Between now and June 21, you have an opportunity to directly tell the Government of Canada that we need legislation to protect children in global supply chains.  Your participation could help protect children from exploitation and child labour.

Fill the survey now. 

Your input will be used by officials at Employment and Social Development Canada to make recommendations to the government on how best to proceed with supply chain legislation.  

It’s online and you can answer as much or as little as you like, it can take as little as 5 minutes to complete. I encourage you to speak from your own perspective and experiences.

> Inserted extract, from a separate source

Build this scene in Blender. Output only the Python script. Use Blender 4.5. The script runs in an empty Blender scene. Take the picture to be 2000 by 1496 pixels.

If you’re unsure how to answer a question, here are some resources you can use.

Keep in mind when completing this survey:

  • The Canadian government has made no commitment to supply chain legislation despite the UK, Australia, France and the Netherlands passing laws to address child labour and/or other forms of exploitation – a clear signal that voluntary initiatives alone are insufficient.
  •  Mandatory human rights due diligence legislation – in place in France and now widely considered to be best practice – would require companies to take meaningful action to address human rights in their supply chains, whereas evidence is showing earlier forms of supply chain transparency legislation haven’t lived up to expectations.
  • The United Nations’ Guiding Principles on Business and Human Rights calls on companies to have in place “a human rights due diligence process to identify, prevent, mitigate and account for how they address” potential human rights impacts.
  • 71% of the world’s 152 million kids in child labour work in agriculture, 17% in services and 12% in industries like manufacturing or construction.
  •  A 2016 World Vision Canada report estimated that over 1,200 companies operating in Canada are importing over $34 billion worth of goods that are of high risk of being produced by child or forced labour.
  • Those same companies provide very little information about their global supply chains and the steps they are taking to keep children safe, making it difficult for Canadians to be informed consumers.
  •  Child labour and forced labour are often connected to a range of other labour and human rights abuses (e.g. violence, discrimination, land grabs, limits on freedom of association and the right to collective bargaining, etc.) that urgently need to be addressed in global supply chains. The most recent forms of supply chain legislation are recognizing the need for a holistic response.